Agli stessi insegnanti che vi hanno guardato stupefatti o che vi hanno ignorati (gli altri due saranno intenti a mostrarvi le potenzialità della loro agendina digitale: lasciateli terminare) potete chiedere due cose (ma dovete sceglierne una, perché da quel momento in poi non sarete più padroni della situazione, e dovrete ascoltare giaculatorie impreviste e potenzialmente interminabili):
La prima.
«Ma dai?! non lo sai? i libri di testo più piccoli con tutto il materiale aggiuntivo online…!».
«Contenuti digitali online? ma quali? ma quando? ma dove? ma se non abbiamo i computer! ma se non abbiamo la connessione! ma se abbiamo una lavagna digitale chiusa a chiave in laboratorio che bisogna prenotarsi settimane prima per usarla! i tablet? ma se quando abbiamo chiesto di avere un proiettore ci hanno detto che non c’erano nemmeno i soldi per le fotocopie! ma se ci fanno usare ancora il televisore a valvole, trasportato in classe dal tecnico su un carrello! (che se poi manca il tecnico salta la lezione!) ma questi qua (!) fanno i conti senza l’oste, e poi paghiamo noi e ci vogliono aumentare l’orario di lezione a pari stipendio e se pensano che io poi abbia il tempo di prepararmi la lezione digitale a casa sognano! che se… eccetera!».
La seconda.
«Ma dai!? non lo sai? quella cosa dei contenuti digitali per fare lezione…!»

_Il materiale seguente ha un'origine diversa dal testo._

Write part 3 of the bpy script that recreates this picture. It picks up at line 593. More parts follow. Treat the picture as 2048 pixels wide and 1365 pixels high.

«Ma quale, quella di Report? quella che hanno speso 730.000 euro delle mie tasse per fare 12 cavolate sul semaforo e sul vino? che poi ci vogliono aumentare l’orario di lezione a pari stipendio e se pensano che io poi abbia il tempo di prepararmi la lezione digitale a casa sognano! e poi non abbiamo i computer! non abbiamo la connessione! abbiamo una lavagna digitale chiusa a chiave …! eccetera!…».
Insomma. Quale che sia l’esito del vostro esperimento, tornerete alle vostre occupazioni con una convinzione: che sembra esserci uno scollamento nettissimo tra chi pensa il digitale e chi deve poi applicare le pensate. E che i secondi non abbiano, a oggi, nemmeno una vaghissima idea di quel che probabilmente li aspetta.
E fin qui poco di nuovo, potrebbe pensare qualcuno: non è né la prima né l’ultima volta che succede una cosa del genere.
Il problema è se, per caso, fate il mio lavoro e “tornare alle vostre occupazioni” significa tornare a progettare contenuti e strumenti tecnologicamente avanzatissimi (e spesso meravigliosi) per una scuola in gran parte ignara e null’affatto persuasa di doverli poi utilizzare.
Dà lo stesso senso di frustrazione di chi prepara un regalo di natale che già sa non essere gradito.
P.s.: mentre scrivo arriva la notizia di una frenata sull’agenda digitale per la scuola. È una notizia. Se buona o cattiva lo lascio decidere al lettore.